Eine Glosse von Camilla John

Wir Frauen sind mittlerweile gut einsetzbar. Wir wildern in ehemals hoheitlich männlichen Domänen: Wir können allein Öltanks reinigen, mit dem Wagenheber umgehen und wissen, dass man Wasserkistenschleppen als Work-out verbuchen kann. Nur eines, das geht irgendwie schlecht ohne männliche Unterstützung: "Tatort" gucken. Jedenfalls nicht, wenn es so eine grausige Folge ist wie am Sonntagabend: "Verschleppt".

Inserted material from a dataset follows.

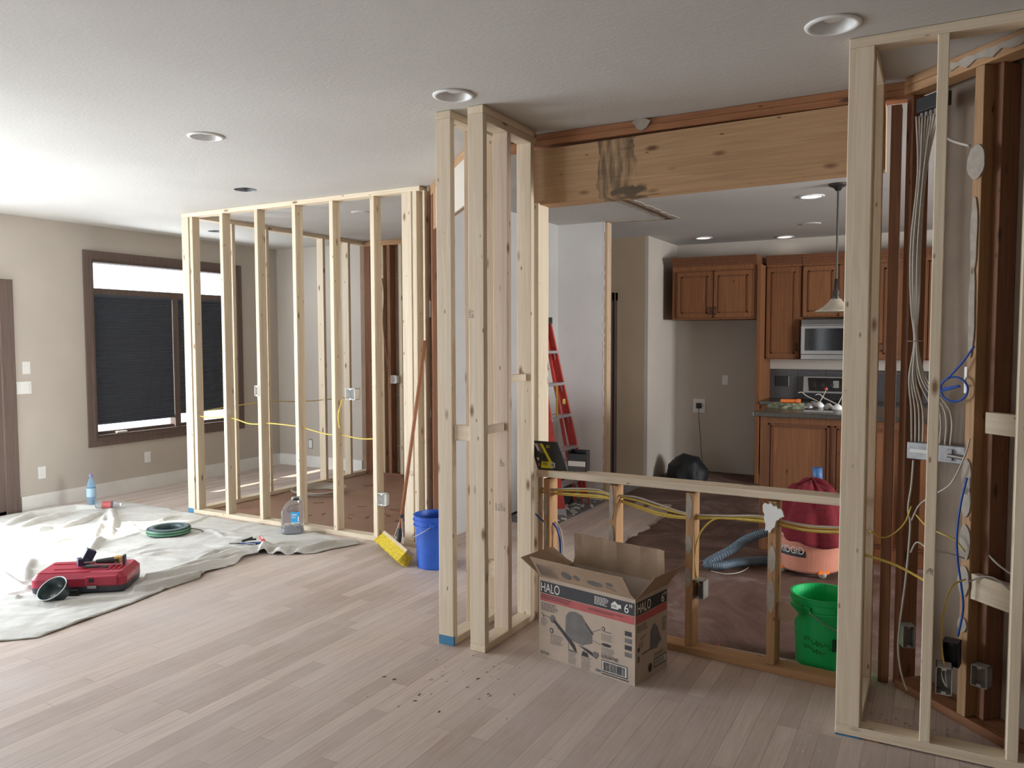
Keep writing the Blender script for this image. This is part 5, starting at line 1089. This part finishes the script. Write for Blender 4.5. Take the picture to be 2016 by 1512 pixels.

Doch im Irrglauben, alles allein zu können, dachte ich, auch das mit dem "Tatort" wird schon laufen. Ist ja sonntags unser Ritual. Unser. Da lauerte der Unterschied. Denn ich war verstrohwitwet, saß fröhlich allein mit meinem Schokopicknick auf dem Sofa. Ein entspannter Ausklang des Wochenendes schwebte mir vor, es entwickelte sich ein Albtraum.

Der begann nachts um 2 Uhr, als mich die aufgerissenen Augen des verschleppten Mädchens aus dem Schlaf rissen. Immer wieder. Es war furchtbar. Um halb fünf half nur noch aufstehen und heiße Milch mit Honig. Ich dachte daran, meine stillende Freundin anzurufen. Oder die, die zur Frühschicht rausmusste. Doch dann zirpte mein Handy: "Mann, dieser ,Tatort' hat mir den Schlaf geraubt, ich bin total k. o.", schrieb eine ganz andere Freundin. Um 5.03 Uhr. Auch sie ist gerade Strohwitwe. Das nenne ich mal Frauensolidarität.